Warner Bros. Discovery warned investors of a meaningful near-term revenue shock on the same day it reported a bigger-than-expected loss, as the absence of live sports previously carried on HBO Max and TNT is forecast to depress advertising receipts. The company said its streaming division will absorb a hit of roughly 300 basis points — equivalent to about three percentage points — to fourth-quarter performance, and it expects an even larger impact during the first half of 2026. Its cable networks business is projected to suffer about a 400-basis-point, or four-percentage-point, decline in fourth-quarter ad revenue.

The guidance underscores how critical live sports have become to monetizing both streaming and traditional cable platforms. Advertising tied to marquee events drives higher CPMs and attracts audiences that are otherwise fragmented across platforms, and the temporary absence of those games is playing out in real time on Warner Bros. Discovery’s top line. Management noted the gap is concentrated in advertising rather than content production, but the timing complicates broader strategic options being reviewed, including potential asset sales or a structural split of the company.

At the same time, Warner Bros. Discovery pointed to brighter spots in its theatrical and studio business. Recent releases including the latest Superman and Conjuring films have provided a lift, and company management said director Steven Spielberg will executive-produce a new Gremlins film slated for theatrical release in 2027, signaling continued investment in franchise-driven box office revenue.

The company is also positioning sports as a strategic centerpiece of the Discovery-run assets under consideration. Discovery CEO David Zaslav has said sports would be a "key pillar" for the Discovery Global business that would house cable television assets, and he flagged progress toward launching a standalone sports content app. The move reflects a broader industry calculus: retaining or rebuilding premium sports offerings can stabilize subscription churn and support higher advertising rates, but it also typically requires costly rights deals and complex distribution arrangements.

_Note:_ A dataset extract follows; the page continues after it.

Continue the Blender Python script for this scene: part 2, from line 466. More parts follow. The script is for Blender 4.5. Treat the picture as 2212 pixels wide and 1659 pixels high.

Market implications are immediate. A reduction of several percentage points in ad revenue can widen operating losses and weaken free cash flow in the quarters ahead, which matters for a company carrying substantial debt and facing investor scrutiny over portfolio plans. The timing of the advertising shortfall — concentrated in the quarter and into the first half of 2026 — may also influence any potential buyers or the structure of a split, since acquirers will factor near-term cash drag into valuations.

Longer term, Warner Bros. Discovery’s situation illustrates persistent trends reshaping media: the premium value of live sports and blockbuster theatrical content, ongoing pressure on ad-supported video, and the strategic tension between direct-to-consumer streaming scale and legacy cable economics. How the company balances these forces — through content investment, distribution strategy, and possible asset sales — will determine whether the near-term loss proves a temporary setback or a signal of deeper structural change.